══ PROVIDED RECORDS

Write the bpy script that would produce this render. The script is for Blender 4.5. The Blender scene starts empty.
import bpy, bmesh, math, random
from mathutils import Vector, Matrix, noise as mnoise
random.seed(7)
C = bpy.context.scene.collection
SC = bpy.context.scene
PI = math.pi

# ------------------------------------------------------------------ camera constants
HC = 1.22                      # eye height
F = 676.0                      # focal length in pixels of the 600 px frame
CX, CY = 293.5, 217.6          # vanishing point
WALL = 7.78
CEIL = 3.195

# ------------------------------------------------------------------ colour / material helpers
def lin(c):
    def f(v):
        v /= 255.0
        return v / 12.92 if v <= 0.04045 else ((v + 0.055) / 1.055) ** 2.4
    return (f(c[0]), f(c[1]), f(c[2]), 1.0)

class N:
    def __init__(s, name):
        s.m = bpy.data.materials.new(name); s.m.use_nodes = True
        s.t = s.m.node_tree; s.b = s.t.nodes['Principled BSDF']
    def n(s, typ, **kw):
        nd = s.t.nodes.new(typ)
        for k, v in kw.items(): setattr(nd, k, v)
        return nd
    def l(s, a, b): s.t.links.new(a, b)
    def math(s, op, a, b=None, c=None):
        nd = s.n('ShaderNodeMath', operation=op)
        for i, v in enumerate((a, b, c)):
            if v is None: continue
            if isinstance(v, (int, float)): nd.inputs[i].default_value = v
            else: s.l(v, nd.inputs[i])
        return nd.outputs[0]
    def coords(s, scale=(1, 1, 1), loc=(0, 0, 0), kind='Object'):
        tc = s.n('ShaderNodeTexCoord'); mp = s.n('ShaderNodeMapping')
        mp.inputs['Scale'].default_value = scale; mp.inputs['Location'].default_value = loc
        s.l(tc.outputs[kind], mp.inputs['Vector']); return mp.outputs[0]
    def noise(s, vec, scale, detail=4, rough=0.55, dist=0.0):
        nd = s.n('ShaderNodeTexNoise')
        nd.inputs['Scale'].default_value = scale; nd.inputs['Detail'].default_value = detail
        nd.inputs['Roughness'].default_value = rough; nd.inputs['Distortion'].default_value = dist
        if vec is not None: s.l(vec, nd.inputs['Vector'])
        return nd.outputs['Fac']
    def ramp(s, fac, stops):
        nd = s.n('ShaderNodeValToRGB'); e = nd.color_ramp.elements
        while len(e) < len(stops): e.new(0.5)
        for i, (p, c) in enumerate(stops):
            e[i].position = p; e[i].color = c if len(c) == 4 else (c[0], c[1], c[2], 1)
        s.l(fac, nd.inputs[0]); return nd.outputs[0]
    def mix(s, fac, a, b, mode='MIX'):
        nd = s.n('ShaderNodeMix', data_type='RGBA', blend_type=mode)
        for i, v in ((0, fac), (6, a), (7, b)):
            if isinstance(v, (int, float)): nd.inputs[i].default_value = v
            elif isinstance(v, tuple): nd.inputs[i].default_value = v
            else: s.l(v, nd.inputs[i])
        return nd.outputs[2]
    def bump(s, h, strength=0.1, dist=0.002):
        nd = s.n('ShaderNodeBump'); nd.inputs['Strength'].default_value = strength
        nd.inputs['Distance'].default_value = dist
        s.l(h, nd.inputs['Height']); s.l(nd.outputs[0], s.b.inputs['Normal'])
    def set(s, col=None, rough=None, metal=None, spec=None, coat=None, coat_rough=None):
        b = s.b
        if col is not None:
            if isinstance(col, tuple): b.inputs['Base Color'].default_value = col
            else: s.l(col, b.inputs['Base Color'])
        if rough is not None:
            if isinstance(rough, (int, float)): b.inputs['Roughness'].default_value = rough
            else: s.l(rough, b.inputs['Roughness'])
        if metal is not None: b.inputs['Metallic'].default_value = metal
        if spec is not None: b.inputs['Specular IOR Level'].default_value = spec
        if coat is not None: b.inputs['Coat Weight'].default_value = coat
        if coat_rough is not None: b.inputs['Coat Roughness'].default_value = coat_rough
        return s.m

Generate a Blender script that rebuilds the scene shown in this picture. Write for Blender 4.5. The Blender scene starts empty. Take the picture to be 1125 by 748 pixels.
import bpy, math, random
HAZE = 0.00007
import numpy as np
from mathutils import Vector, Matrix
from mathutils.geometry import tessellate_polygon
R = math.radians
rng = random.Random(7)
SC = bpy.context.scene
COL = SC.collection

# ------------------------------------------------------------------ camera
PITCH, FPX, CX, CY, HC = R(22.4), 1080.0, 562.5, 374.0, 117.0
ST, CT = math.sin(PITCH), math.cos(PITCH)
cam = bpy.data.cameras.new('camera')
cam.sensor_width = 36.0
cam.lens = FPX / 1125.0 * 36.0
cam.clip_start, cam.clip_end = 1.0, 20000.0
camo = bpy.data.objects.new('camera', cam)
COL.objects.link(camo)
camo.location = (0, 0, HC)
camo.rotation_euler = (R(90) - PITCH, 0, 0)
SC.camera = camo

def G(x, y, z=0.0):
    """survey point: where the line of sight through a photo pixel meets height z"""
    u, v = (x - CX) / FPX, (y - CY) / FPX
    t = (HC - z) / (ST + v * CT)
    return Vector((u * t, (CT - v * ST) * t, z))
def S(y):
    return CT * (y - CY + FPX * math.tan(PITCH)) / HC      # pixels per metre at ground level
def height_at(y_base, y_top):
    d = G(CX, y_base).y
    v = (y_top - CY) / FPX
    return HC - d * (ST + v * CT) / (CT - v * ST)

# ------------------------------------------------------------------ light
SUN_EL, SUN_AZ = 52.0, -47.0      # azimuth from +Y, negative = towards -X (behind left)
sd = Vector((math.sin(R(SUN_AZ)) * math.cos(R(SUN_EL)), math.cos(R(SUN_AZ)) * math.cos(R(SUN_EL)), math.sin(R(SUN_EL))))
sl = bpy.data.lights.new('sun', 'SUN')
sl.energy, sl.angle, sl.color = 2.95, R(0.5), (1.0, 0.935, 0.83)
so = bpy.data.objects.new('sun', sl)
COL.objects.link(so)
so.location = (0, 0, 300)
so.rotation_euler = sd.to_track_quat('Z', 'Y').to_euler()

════

Extract all the entries word for word.

Write the bpy script that would produce this render. The script is for Blender 4.5. The Blender scene starts empty.
import bpy, bmesh, math, random
from mathutils import Vector, Matrix, noise as mnoise
random.seed(7)
C = bpy.context.scene.collection
SC = bpy.context.scene
PI = math.pi

# ------------------------------------------------------------------ camera constants
HC = 1.22                      # eye height
F = 676.0                      # focal length in pixels of the 600 px frame
CX, CY = 293.5, 217.6          # vanishing point
WALL = 7.78
CEIL = 3.195

# ------------------------------------------------------------------ colour / material helpers
def lin(c):
    def f(v):
        v /= 255.0
        return v / 12.92 if v <= 0.04045 else ((v + 0.055) / 1.055) ** 2.4
    return (f(c[0]), f(c[1]), f(c[2]), 1.0)

class N:
    def __init__(s, name):
        s.m = bpy.data.materials.new(name); s.m.use_nodes = True
        s.t = s.m.node_tree; s.b = s.t.nodes['Principled BSDF']
    def n(s, typ, **kw):
        nd = s.t.nodes.new(typ)
        for k, v in kw.items(): setattr(nd, k, v)
        return nd
    def l(s, a, b): s.t.links.new(a, b)
    def math(s, op, a, b=None, c=None):
        nd = s.n('ShaderNodeMath', operation=op)
        for i, v in enumerate((a, b, c)):
            if v is None: continue
            if isinstance(v, (int, float)): nd.inputs[i].default_value = v
            else: s.l(v, nd.inputs[i])
        return nd.outputs[0]
    def coords(s, scale=(1, 1, 1), loc=(0, 0, 0), kind='Object'):
        tc = s.n('ShaderNodeTexCoord'); mp = s.n('ShaderNodeMapping')
        mp.inputs['Scale'].default_value = scale; mp.inputs['Location'].default_value = loc
        s.l(tc.outputs[kind], mp.inputs['Vector']); return mp.outputs[0]
    def noise(s, vec, scale, detail=4, rough=0.55, dist=0.0):
        nd = s.n('ShaderNodeTexNoise')
        nd.inputs['Scale'].default_value = scale; nd.inputs['Detail'].default_value = detail
        nd.inputs['Roughness'].default_value = rough; nd.inputs['Distortion'].default_value = dist
        if vec is not None: s.l(vec, nd.inputs['Vector'])
        return nd.outputs['Fac']
    def ramp(s, fac, stops):
        nd = s.n('ShaderNodeValToRGB'); e = nd.color_ramp.elements
        while len(e) < len(stops): e.new(0.5)
        for i, (p, c) in enumerate(stops):
            e[i].position = p; e[i].color = c if len(c) == 4 else (c[0], c[1], c[2], 1)
        s.l(fac, nd.inputs[0]); return nd.outputs[0]
    def mix(s, fac, a, b, mode='MIX'):
        nd = s.n('ShaderNodeMix', data_type='RGBA', blend_type=mode)
        for i, v in ((0, fac), (6, a), (7, b)):
            if isinstance(v, (int, float)): nd.inputs[i].default_value = v
            elif isinstance(v, tuple): nd.inputs[i].default_value = v
            else: s.l(v, nd.inputs[i])
        return nd.outputs[2]
    def bump(s, h, strength=0.1, dist=0.002):
        nd = s.n('ShaderNodeBump'); nd.inputs['Strength'].default_value = strength
        nd.inputs['Distance'].default_value = dist
        s.l(h, nd.inputs['Height']); s.l(nd.outputs[0], s.b.inputs['Normal'])
    def set(s, col=None, rough=None, metal=None, spec=None, coat=None, coat_rough=None):
        b = s.b
        if col is not None:
            if isinstance(col, tuple): b.inputs['Base Color'].default_value = col
            else: s.l(col, b.inputs['Base Color'])
        if rough is not None:
            if isinstance(rough, (int, float)): b.inputs['Roughness'].default_value = rough
            else: s.l(rough, b.inputs['Roughness'])
        if metal is not None: b.inputs['Metallic'].default_value = metal
        if spec is not None: b.inputs['Specular IOR Level'].default_value = spec
        if coat is not None: b.inputs['Coat Weight'].default_value = coat
        if coat_rough is not None: b.inputs['Coat Roughness'].default_value = coat_rough
        return s.m

Generate a Blender script that rebuilds the scene shown in this picture. Write for Blender 4.5. The Blender scene starts empty. Take the picture to be 1125 by 748 pixels.
import bpy, math, random
HAZE = 0.00007
import numpy as np
from mathutils import Vector, Matrix
from mathutils.geometry import tessellate_polygon
R = math.radians
rng = random.Random(7)
SC = bpy.context.scene
COL = SC.collection

# ------------------------------------------------------------------ camera
PITCH, FPX, CX, CY, HC = R(22.4), 1080.0, 562.5, 374.0, 117.0
ST, CT = math.sin(PITCH), math.cos(PITCH)
cam = bpy.data.cameras.new('camera')
cam.sensor_width = 36.0
cam.lens = FPX / 1125.0 * 36.0
cam.clip_start, cam.clip_end = 1.0, 20000.0
camo = bpy.data.objects.new('camera', cam)
COL.objects.link(camo)
camo.location = (0, 0, HC)
camo.rotation_euler = (R(90) - PITCH, 0, 0)
SC.camera = camo

def G(x, y, z=0.0):
    """survey point: where the line of sight through a photo pixel meets height z"""
    u, v = (x - CX) / FPX, (y - CY) / FPX
    t = (HC - z) / (ST + v * CT)
    return Vector((u * t, (CT - v * ST) * t, z))
def S(y):
    return CT * (y - CY + FPX * math.tan(PITCH)) / HC      # pixels per metre at ground level
def height_at(y_base, y_top):
    d = G(CX, y_base).y
    v = (y_top - CY) / FPX
    return HC - d * (ST + v * CT) / (CT - v * ST)

# ------------------------------------------------------------------ light
SUN_EL, SUN_AZ = 52.0, -47.0      # azimuth from +Y, negative = towards -X (behind left)
sd = Vector((math.sin(R(SUN_AZ)) * math.cos(R(SUN_EL)), math.cos(R(SUN_AZ)) * math.cos(R(SUN_EL)), math.sin(R(SUN_EL))))
sl = bpy.data.lights.new('sun', 'SUN')
sl.energy, sl.angle, sl.color = 2.95, R(0.5), (1.0, 0.935, 0.83)
so = bpy.data.objects.new('sun', sl)
COL.objects.link(so)
so.location = (0, 0, 300)
so.rotation_euler = sd.to_track_quat('Z', 'Y').to_euler()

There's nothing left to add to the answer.